■ Written problem ■
Copy each line that holds "Python".

■ Entries ■
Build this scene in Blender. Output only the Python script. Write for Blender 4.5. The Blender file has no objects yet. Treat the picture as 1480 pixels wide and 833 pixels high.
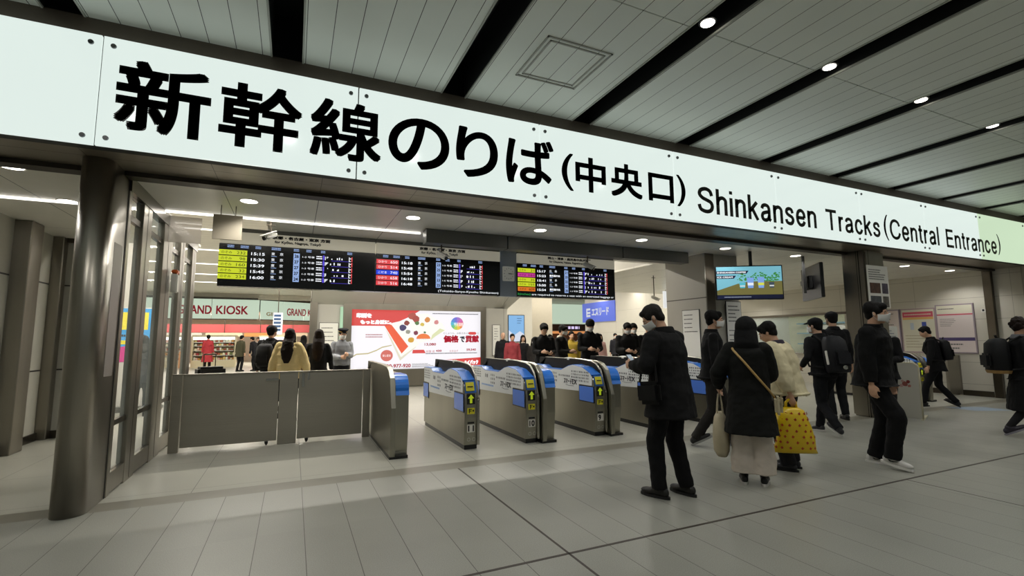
import bpy, bmesh, math, random
from mathutils import Vector, Matrix, Euler, Quaternion, noise
random.seed(7)
sc = bpy.context.scene
COL = sc.collection
# ------------------------------------------------------------------ camera
def look(yaw, pitch, roll):
    fw = Vector((math.sin(yaw)*math.cos(pitch), math.cos(yaw)*math.cos(pitch), math.sin(pitch)))
    r = Vector((math.cos(yaw), -math.sin(yaw), 0)); u = r.cross(fw)
    r2 = math.cos(roll)*r + math.sin(roll)*u; u2 = -math.sin(roll)*r + math.cos(roll)*u
    return Matrix((r2, u2, -fw)).transposed()
cd = bpy.data.cameras.new('camera'); cam = bpy.data.objects.new('camera', cd); COL.objects.link(cam)
cam.matrix_world = Matrix.Translation((0, 0, 1.4)) @ look(0.42743, 0.108638, -0.005875).to_4x4()
cd.sensor_width = 36.0; cd.lens = 690.967/1480*36; cd.clip_start = 0.05; cd.clip_end = 200
sc.camera = cam
# ------------------------------------------------------------------ world and view
sc.view_settings.view_transform = 'Standard'; sc.view_settings.look = 'None'
sc.view_settings.gamma = 1.0; sc.view_settings.use_curve_mapping = False
sc.view_settings.exposure = 0.0
w = bpy.data.worlds.new('world'); sc.world = w; w.use_nodes = True
w.node_tree.nodes['Background'].inputs[0].default_value = (0.62, 0.67, 0.64, 1)
w.node_tree.nodes['Background'].inputs[1].default_value = 0.29
sc.cycles.use_denoising = True
sc.cycles.max_bounces = 6; sc.cycles.diffuse_bounces = 4; sc.cycles.glossy_bounces = 3; sc.cycles.transmission_bounces = 5
sc.cycles.sample_clamp_indirect = 4.0; sc.cycles.caustics_reflective = False; sc.cycles.caustics_refractive = False
# lamp strengths
P_DOWN = 64.0; P_OUT = 70.0; P_HALL = 520.0; P_KIOSK = 900.0; E_SIGN = .99
def area(name, loc, sx, sy, power, col=(1, .97, .9), rot=(0, 0, 0), parent=None):
    l = bpy.data.lights.new(name, 'AREA'); l.shape = 'RECTANGLE'; l.size = sx; l.size_y = sy; l.energy = power; l.color = col
    o = bpy.data.objects.new(name, l); COL.objects.link(o); o.location = loc; o.rotation_euler = rot
    if parent: o.parent = parent
    return o
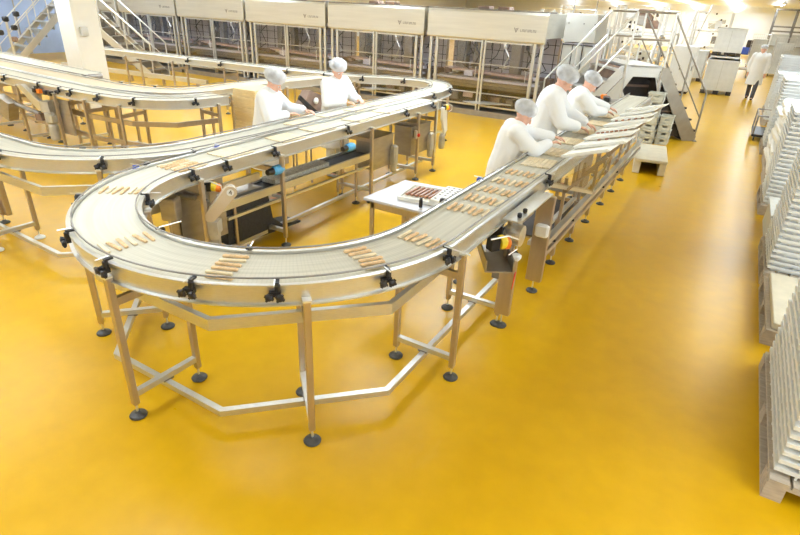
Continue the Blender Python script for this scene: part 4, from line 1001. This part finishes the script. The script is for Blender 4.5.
def ladder(x, y, h, label, w=.45, lean=.6):
    T = thing('step_ladder', label, 'ladder', (x, y, 0))
    for a in (0, w): MB().beam((x+a, y, 0), (x+a+lean, y+.3, h), .05, .03).build('stile', 'steel_bright', T)
    n = int(h/.28)
    for k in range(1, n): t = k/n; MB().beam((x+lean*t, y+.3*t, h*t), (x+w+lean*t, y+.3*t, h*t), .05, .03).build('rung', 'steel', T)
ladder(-2.75, 19.5, 2.3, 'pale step ladder behind the crossover stairs', .42, .35)
ladder(-2.5, 24.5, 2.9, 'taller leaning ladder behind the white cabinet', .4, .6)
def process(x, y, w, d, h, seed, label):
    T = thing('process_machine', label, 'machine', (x, y, 0)); r = random.Random(seed)
    for a in (x, x+w):
        for b in (y, y+d): MB().bb(a-.04, a+.04, b-.04, b+.04, 0, h).build('upright', 'steel', T)
    for k in range(3):
        z = .3+k*h*.28; MB().bb(x, x+w, y, y+d, z, z+.05).build('deck', 'steel', T)
    for k in range(9):
        a, b, z = x+r.uniform(.1, w-.3), y+r.uniform(-.1, d*.4), .35+r.random()*(h-.7)
        MB().bevbox((a, b, z+.12), (r.uniform(.15, .5), r.uniform(.15, .4), r.uniform(.12, .45)), .02).build('housing', r.choice(['cabinet', 'steel', 'white', 'steel_panel', 'step', 'brown']), T)
    for k in range(8):
        a, b = x+r.uniform(.1, w-.1), y+r.uniform(-.15, .2); z = r.uniform(.6, h); MB().tube([(a, b, z), (a+r.uniform(-.4, .4), b, z), (a+r.uniform(-.4, .4), b, z-.4)], .02, 6).build('pipe', 'steel_bright', T)
    m = MB()
    for k in range(10): m.bevbox((x+r.uniform(0, w), y-.1+r.uniform(-.1, .1), r.uniform(.8, h)), (.07, .07, .08), .01)
    m.build('valve_group', 'dark', T)['kind'] = 'stuff'
    MB().tube([(x, y-.1, h), (x+w, y-.1, h)], .02, 6).build('top_rail', 'steel_bright', T)
process(-5.6, 17.6, 1.6, 1.2, 2.5, 1, 'process machine with dark valves right of the end cabinet')
process(-4.0, 20.6, 1.4, 1.3, 2.7, 2, 'tall process machine seen through the left stair rails')
process(-4.8, 25.5, 2.2, 1.5, 2.6, 3, 'far process machine framed by the platform rails')
process(-8.0, 28, 3.0, 1.5, 2.7, 4, 'distant process line in the bright back of the hall')
process(-2.6, 33, 1.6, 1.5, 2.7, 6, 'farthest process machine above the white boxes')
T = thing('side_enclosure', 'pale beige panelled enclosure behind the far worker', 'enclosure', (-4.4, 15.6, 0))
MB().bb(-4.5, -2.9, 15.7, 16.6, 0, 1.25).build('panel_body', 'cabinet', T)
for z in (.3, .6, .9): MB().bb(-4.5, -2.9, 15.69, 15.7, z, z+.02).build('seam', 'steel_panel', T)
MB().bb(-4.3, -3.9, 15.8, 16.3, 1.25, 1.5).build('top_box', 'steel_panel', T)
T = thing('tool_tray', 'dark tool tray with brown parts left of the packing boards end', 'tray', (-1.95, 10.6, 0))
MB().bb(-2.15, -1.78, 10.3, 10.9, .98, 1.02).build('tray_base', 'steel_dark', T)
for dx, dy, mm in ((.08, .1, 'dark'), (.2, .3, 'brown'), (.12, .45, 'orange'), (.25, .12, 'black')): MB().bevbox((-2.15+dx, 10.3+dy, 1.06), (.1, .12, .08), .012).build('tool', mm, T)
for y in (10.35, 10.85): MB().tube([(-1.97, y, 0), (-1.97, y, .98)], .02, 8).build('leg', 'steel_leg', T)

# ------------------------------------------------------------------ people
def capsule(m, p0, r0, p1, r1, flat=1.0, side=None, n=14, k=4):
    p0, p1 = V3(p0), V3(p1); d = (p1-p0); L = d.length; d = d/L if L > 1e-6 else V3((0, 0, 1))
    a = (V3(side) - d*d.dot(V3(side))).normalized() if side is not None else d.orthogonal().normalized()
    b = d.cross(a); rings = []
    for i in range(k+1): t = PI/2*i/k; rings.append((p0 - d*r0*math.cos(t), r0*math.sin(t)))
    for i in range(k+1): t = PI/2*(1-i/k); rings.append((p1 + d*r1*math.cos(t), r1*math.sin(t)))
    vs = []
    for c, r in rings:
        r = max(r, 1e-4)
        for j in range(n): an = j*2*PI/n; vs.append(c + a*math.cos(an)*r + b*math.sin(an)*r*flat)
    fs = [tuple(reversed(range(n))), tuple(range((len(rings)-1)*n, len(rings)*n))]
    for i in range(len(rings)-1):
        for j in range(n): u = (j+1) % n; fs.append((i*n+j, i*n+u, (i+1)*n+u, (i+1)*n+j))
    m.add(vs, fs); return m
def ellipsoid(m, c, r, n=20, k=12, R=None):
    c = V3(c); vs = []
    for i in range(k+1):
        t = -PI/2+PI*i/k
        for j in range(n):
            a = j*2*PI/n; q = V3((r[0]*math.cos(t)*math.cos(a), r[1]*math.cos(t)*math.sin(a), r[2]*math.sin(t)))
            if i in (0, k): q = V3((r[0]*.01*math.cos(a), r[1]*.01*math.sin(a), r[2]*math.sin(t)))
            vs.append(c+((R @ q) if R else q))
    fs = [tuple(reversed(range(n))), tuple(range(k*n, (k+1)*n))]
    for i in range(k):
        for j in range(n): u = (j+1) % n; fs.append((i*n+j, i*n+u, (i+1)*n+u, (i+1)*n+j))
    m.add(vs, fs); return m
def fuse(mb, name, m, parent, voxel, smooth=3, tf=None):
    o = MB.build(mb, name, m, None)
    r = o.modifiers.new('r', 'REMESH'); r.mode = 'VOXEL'; r.voxel_size = voxel; r.use_smooth_shade = True
    if smooth: s = o.modifiers.new('s', 'SMOOTH'); s.iterations = smooth; s.factor = .5
    bpy.context.view_layer.update()
    me = bpy.data.meshes.new_from_object(o.evaluated_get(bpy.context.evaluated_depsgraph_get()))
    old = o.data; o.modifiers.clear(); o.data = me; bpy.data.meshes.remove(old); me.name = name
    if not me.materials: me.materials.append(M[m])
    for p in me.polygons: p.use_smooth = True
    o.parent = parent; return o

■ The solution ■
Build this scene in Blender. Output only the Python script. Write for Blender 4.5. The Blender file has no objects yet. Treat the picture as 1480 pixels wide and 833 pixels high.
Continue the Blender Python script for this scene: part 4, from line 1001. This part finishes the script. The script is for Blender 4.5.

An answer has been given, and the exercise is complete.